>> Start

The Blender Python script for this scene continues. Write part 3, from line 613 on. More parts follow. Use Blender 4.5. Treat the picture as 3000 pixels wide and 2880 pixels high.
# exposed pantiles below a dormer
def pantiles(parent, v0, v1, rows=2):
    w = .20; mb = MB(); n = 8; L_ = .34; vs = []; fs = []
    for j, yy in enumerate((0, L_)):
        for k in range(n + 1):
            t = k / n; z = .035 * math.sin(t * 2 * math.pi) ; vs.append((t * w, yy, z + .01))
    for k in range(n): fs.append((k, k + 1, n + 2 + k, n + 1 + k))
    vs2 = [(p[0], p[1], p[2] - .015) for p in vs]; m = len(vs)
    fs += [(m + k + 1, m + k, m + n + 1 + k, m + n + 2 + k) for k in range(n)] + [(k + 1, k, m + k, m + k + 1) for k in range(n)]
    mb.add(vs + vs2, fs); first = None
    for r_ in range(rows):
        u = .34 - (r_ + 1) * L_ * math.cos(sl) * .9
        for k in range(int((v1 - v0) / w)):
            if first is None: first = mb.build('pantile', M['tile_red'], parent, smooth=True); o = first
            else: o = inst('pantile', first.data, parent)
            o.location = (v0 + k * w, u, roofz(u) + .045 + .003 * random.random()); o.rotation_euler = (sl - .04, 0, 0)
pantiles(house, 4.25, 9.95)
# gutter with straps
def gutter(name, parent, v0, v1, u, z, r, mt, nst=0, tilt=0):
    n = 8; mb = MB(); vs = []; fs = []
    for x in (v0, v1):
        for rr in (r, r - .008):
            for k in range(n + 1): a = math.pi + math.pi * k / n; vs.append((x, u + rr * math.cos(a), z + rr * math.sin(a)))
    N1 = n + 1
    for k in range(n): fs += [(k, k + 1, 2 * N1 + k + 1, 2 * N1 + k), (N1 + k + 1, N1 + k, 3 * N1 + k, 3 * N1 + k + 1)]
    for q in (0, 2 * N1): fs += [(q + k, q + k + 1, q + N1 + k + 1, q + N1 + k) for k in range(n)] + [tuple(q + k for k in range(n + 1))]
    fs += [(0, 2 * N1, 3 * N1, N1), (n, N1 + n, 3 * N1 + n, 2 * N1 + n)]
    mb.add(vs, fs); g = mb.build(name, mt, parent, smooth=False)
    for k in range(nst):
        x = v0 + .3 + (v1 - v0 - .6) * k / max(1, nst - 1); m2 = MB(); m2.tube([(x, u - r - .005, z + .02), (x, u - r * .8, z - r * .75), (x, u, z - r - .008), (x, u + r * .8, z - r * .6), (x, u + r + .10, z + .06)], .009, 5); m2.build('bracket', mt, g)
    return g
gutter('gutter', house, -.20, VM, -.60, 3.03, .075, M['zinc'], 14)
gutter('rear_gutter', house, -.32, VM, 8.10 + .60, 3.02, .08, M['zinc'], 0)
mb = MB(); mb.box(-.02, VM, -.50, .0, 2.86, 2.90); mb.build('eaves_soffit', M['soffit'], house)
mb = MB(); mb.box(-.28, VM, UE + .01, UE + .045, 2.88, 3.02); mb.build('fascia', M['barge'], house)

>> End

[Work instructions]
Reproduce the listing in full. Keep it exactly as written.

[Answer for the task]
The Blender Python script for this scene continues. Write part 3, from line 613 on. More parts follow. Use Blender 4.5. Treat the picture as 3000 pixels wide and 2880 pixels high.
# exposed pantiles below a dormer
def pantiles(parent, v0, v1, rows=2):
    w = .20; mb = MB(); n = 8; L_ = .34; vs = []; fs = []
    for j, yy in enumerate((0, L_)):
        for k in range(n + 1):
            t = k / n; z = .035 * math.sin(t * 2 * math.pi) ; vs.append((t * w, yy, z + .01))
    for k in range(n): fs.append((k, k + 1, n + 2 + k, n + 1 + k))
    vs2 = [(p[0], p[1], p[2] - .015) for p in vs]; m = len(vs)
    fs += [(m + k + 1, m + k, m + n + 1 + k, m + n + 2 + k) for k in range(n)] + [(k + 1, k, m + k, m + k + 1) for k in range(n)]
    mb.add(vs + vs2, fs); first = None
    for r_ in range(rows):
        u = .34 - (r_ + 1) * L_ * math.cos(sl) * .9
        for k in range(int((v1 - v0) / w)):
            if first is None: first = mb.build('pantile', M['tile_red'], parent, smooth=True); o = first
            else: o = inst('pantile', first.data, parent)
            o.location = (v0 + k * w, u, roofz(u) + .045 + .003 * random.random()); o.rotation_euler = (sl - .04, 0, 0)
pantiles(house, 4.25, 9.95)
# gutter with straps
def gutter(name, parent, v0, v1, u, z, r, mt, nst=0, tilt=0):
    n = 8; mb = MB(); vs = []; fs = []
    for x in (v0, v1):
        for rr in (r, r - .008):
            for k in range(n + 1): a = math.pi + math.pi * k / n; vs.append((x, u + rr * math.cos(a), z + rr * math.sin(a)))
    N1 = n + 1
    for k in range(n): fs += [(k, k + 1, 2 * N1 + k + 1, 2 * N1 + k), (N1 + k + 1, N1 + k, 3 * N1 + k, 3 * N1 + k + 1)]
    for q in (0, 2 * N1): fs += [(q + k, q + k + 1, q + N1 + k + 1, q + N1 + k) for k in range(n)] + [tuple(q + k for k in range(n + 1))]
    fs += [(0, 2 * N1, 3 * N1, N1), (n, N1 + n, 3 * N1 + n, 2 * N1 + n)]
    mb.add(vs, fs); g = mb.build(name, mt, parent, smooth=False)
    for k in range(nst):
        x = v0 + .3 + (v1 - v0 - .6) * k / max(1, nst - 1); m2 = MB(); m2.tube([(x, u - r - .005, z + .02), (x, u - r * .8, z - r * .75), (x, u, z - r - .008), (x, u + r * .8, z - r * .6), (x, u + r + .10, z + .06)], .009, 5); m2.build('bracket', mt, g)
    return g
gutter('gutter', house, -.20, VM, -.60, 3.03, .075, M['zinc'], 14)
gutter('rear_gutter', house, -.32, VM, 8.10 + .60, 3.02, .08, M['zinc'], 0)
mb = MB(); mb.box(-.02, VM, -.50, .0, 2.86, 2.90); mb.build('eaves_soffit', M['soffit'], house)
mb = MB(); mb.box(-.28, VM, UE + .01, UE + .045, 2.88, 3.02); mb.build('fascia', M['barge'], house)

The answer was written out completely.